Because there is no best-plan test, the Commission's complaints that the Ludman Plan also violates the statutory criteria is inapposite. This Court has not been tasked with reviewing the validity of the Ludman Plan-it has been asked to review the validity of the McMichael Plan, which was adopted by the Commission.
For these reasons, the Commission's argument that this Court must afford the Commission the least possible judicial interference lacks merit. The Legislature provided this Court with original jurisdiction to review whether a particular apportionment plan complies with this state's law. See MCL 46.406. And this Court has a duty to conduct a meaningful review. See Apportionment of Wayne Co , 413 Mich. at 265-266. Any deference that this Court may owe involves deference to the Commission's selection of one plan out of many competing plans that are otherwise valid.
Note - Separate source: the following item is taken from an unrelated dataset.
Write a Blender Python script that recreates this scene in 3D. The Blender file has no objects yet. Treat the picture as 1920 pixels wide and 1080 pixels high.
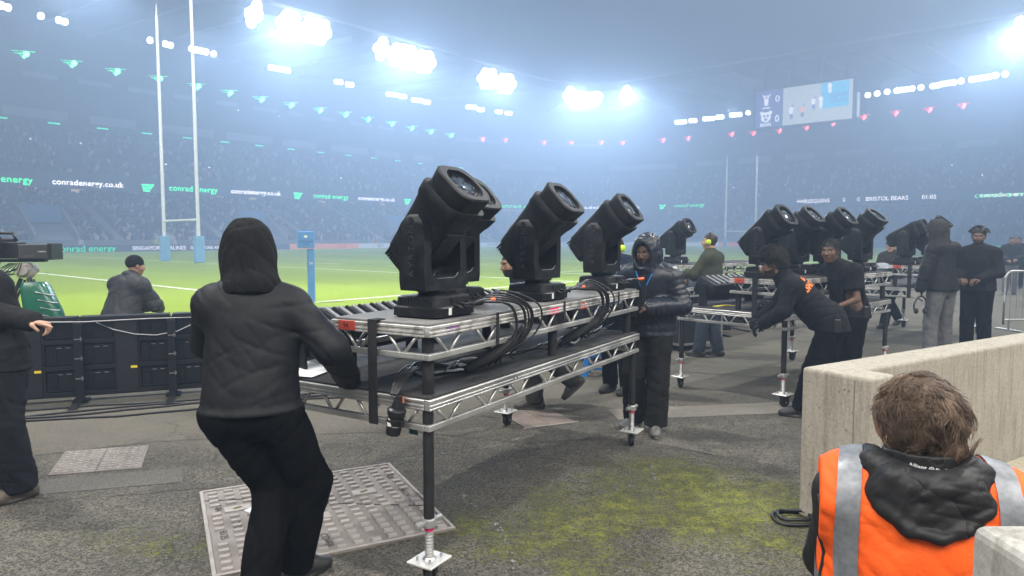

See id . at 264.
The Commission cites In re Apportionment-Kent Co-2021 , unpublished order of the Court of Appeals, entered January 3, 2022 (Docket No. 359310). The order in that case might be considered persuasive, see Cox v Hartman , 322 Mich.App. 292, 307; 911 N.W.2d 219 (2017), but the order does not give any indication that the apportionment plan under consideration involved an admitted lack of contiguity, as is present in this case. Even if each district in the Kent County plan was not contiguous, the absence of an analysis of this particular issue renders the order unpersuasive in this instance.
We also note that the Legislature stated the criteria are listed in order of importance. MCL 46.404. The particular criterion at issue here, that the districts be contiguous, is listed second among the eight criteria, following only the requirements stated in a single subsection that the districts consist of a single member and that they be as nearly of equal population as is practicable.